◆ **Stated goal**: Copy out every line exactly, passing over the pictures.

◆ **Data extract**:

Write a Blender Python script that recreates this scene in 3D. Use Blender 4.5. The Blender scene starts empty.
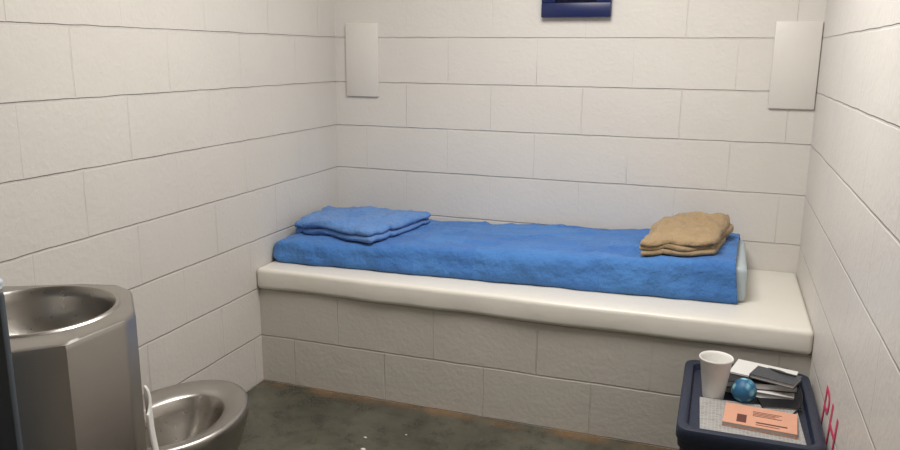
import bpy, bmesh, math
from mathutils import Vector, Matrix, noise
S=bpy.context.scene
try:
    S.view_settings.view_transform='Standard'; S.view_settings.look='None'
except Exception: pass
COL=bpy.context.collection
W,D,H,C=2.075,0.715,0.498,0.2032
CEIL=2.44; FRONT=-4.1

def lin(r,g,b):
    f=lambda c:(c/255/12.92) if c/255<=.04045 else ((c/255+.055)/1.055)**2.4
    return (f(r),f(g),f(b),1)
# ---------------- materials
class NT:
    def __init__(s,name):
        s.m=bpy.data.materials.new(name); s.m.use_nodes=True; s.n=s.m.node_tree.nodes; s.l=s.m.node_tree.links
        s.b=s.n['Principled BSDF']
    def k(s,o,i): s.l.new(o,i)
    def math(s,op,a,b=None):
        x=s.n.new('ShaderNodeMath'); x.operation=op
        for i,v in enumerate((a,b)):
            if v is None: continue
            if isinstance(v,(int,float)): x.inputs[i].default_value=v
            else: s.k(v,x.inputs[i])
        return x.outputs[0]
    def mixc(s,fac,c1,c2):
        x=s.n.new('ShaderNodeMix'); x.data_type='RGBA'
        for sock,v in ((x.inputs[0],fac),(x.inputs[6],c1),(x.inputs[7],c2)):
            if isinstance(v,(int,float,tuple)): sock.default_value=v
            else: s.k(v,sock)
        return x.outputs[2]
    def noise(s,scale,detail=3,vec=None,rough=.5):
        x=s.n.new('ShaderNodeTexNoise'); x.inputs['Scale'].default_value=scale; x.inputs['Detail'].default_value=detail
        x.inputs['Roughness'].default_value=rough
        if vec is None: vec=s.pos()
        s.k(vec,x.inputs['Vector']); return x.outputs['Fac']
    def pos(s):
        if not hasattr(s,'_p'): s._p=s.n.new('ShaderNodeNewGeometry').outputs['Position']
        return s._p
    def ramp(s,v,lo,hi):
        x=s.n.new('ShaderNodeMapRange'); s.k(v,x.inputs[0]); x.inputs[1].default_value=lo; x.inputs[2].default_value=hi; x.clamp=True
        return x.outputs[0]
    def bump(s,h,dist,strength=1,prev=None):
        x=s.n.new('ShaderNodeBump'); x.inputs['Distance'].default_value=dist; x.inputs['Strength'].default_value=strength
        s.k(h,x.inputs['Height'])
        if prev is not None: s.k(prev,x.inputs['Normal'])
        return x.outputs[0]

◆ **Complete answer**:
Write a Blender Python script that recreates this scene in 3D. Use Blender 4.5. The Blender scene starts empty.
import bpy, bmesh, math
from mathutils import Vector, Matrix, noise
S=bpy.context.scene
try:
    S.view_settings.view_transform='Standard'; S.view_settings.look='None'
except Exception: pass
COL=bpy.context.collection
W,D,H,C=2.075,0.715,0.498,0.2032
CEIL=2.44; FRONT=-4.1

def lin(r,g,b):
    f=lambda c:(c/255/12.92) if c/255<=.04045 else ((c/255+.055)/1.055)**2.4
    return (f(r),f(g),f(b),1)
# ---------------- materials
class NT:
    def __init__(s,name):
        s.m=bpy.data.materials.new(name); s.m.use_nodes=True; s.n=s.m.node_tree.nodes; s.l=s.m.node_tree.links
        s.b=s.n['Principled BSDF']
    def k(s,o,i): s.l.new(o,i)
    def math(s,op,a,b=None):
        x=s.n.new('ShaderNodeMath'); x.operation=op
        for i,v in enumerate((a,b)):
            if v is None: continue
            if isinstance(v,(int,float)): x.inputs[i].default_value=v
            else: s.k(v,x.inputs[i])
        return x.outputs[0]
    def mixc(s,fac,c1,c2):
        x=s.n.new('ShaderNodeMix'); x.data_type='RGBA'
        for sock,v in ((x.inputs[0],fac),(x.inputs[6],c1),(x.inputs[7],c2)):
            if isinstance(v,(int,float,tuple)): sock.default_value=v
            else: s.k(v,sock)
        return x.outputs[2]
    def noise(s,scale,detail=3,vec=None,rough=.5):
        x=s.n.new('ShaderNodeTexNoise'); x.inputs['Scale'].default_value=scale; x.inputs['Detail'].default_value=detail
        x.inputs['Roughness'].default_value=rough
        if vec is None: vec=s.pos()
        s.k(vec,x.inputs['Vector']); return x.outputs['Fac']
    def pos(s):
        if not hasattr(s,'_p'): s._p=s.n.new('ShaderNodeNewGeometry').outputs['Position']
        return s._p
    def ramp(s,v,lo,hi):
        x=s.n.new('ShaderNodeMapRange'); s.k(v,x.inputs[0]); x.inputs[1].default_value=lo; x.inputs[2].default_value=hi; x.clamp=True
        return x.outputs[0]
    def bump(s,h,dist,strength=1,prev=None):
        x=s.n.new('ShaderNodeBump'); x.inputs['Distance'].default_value=dist; x.inputs['Strength'].default_value=strength
        s.k(h,x.inputs['Height'])
        if prev is not None: s.k(prev,x.inputs['Normal'])
        return x.outputs[0]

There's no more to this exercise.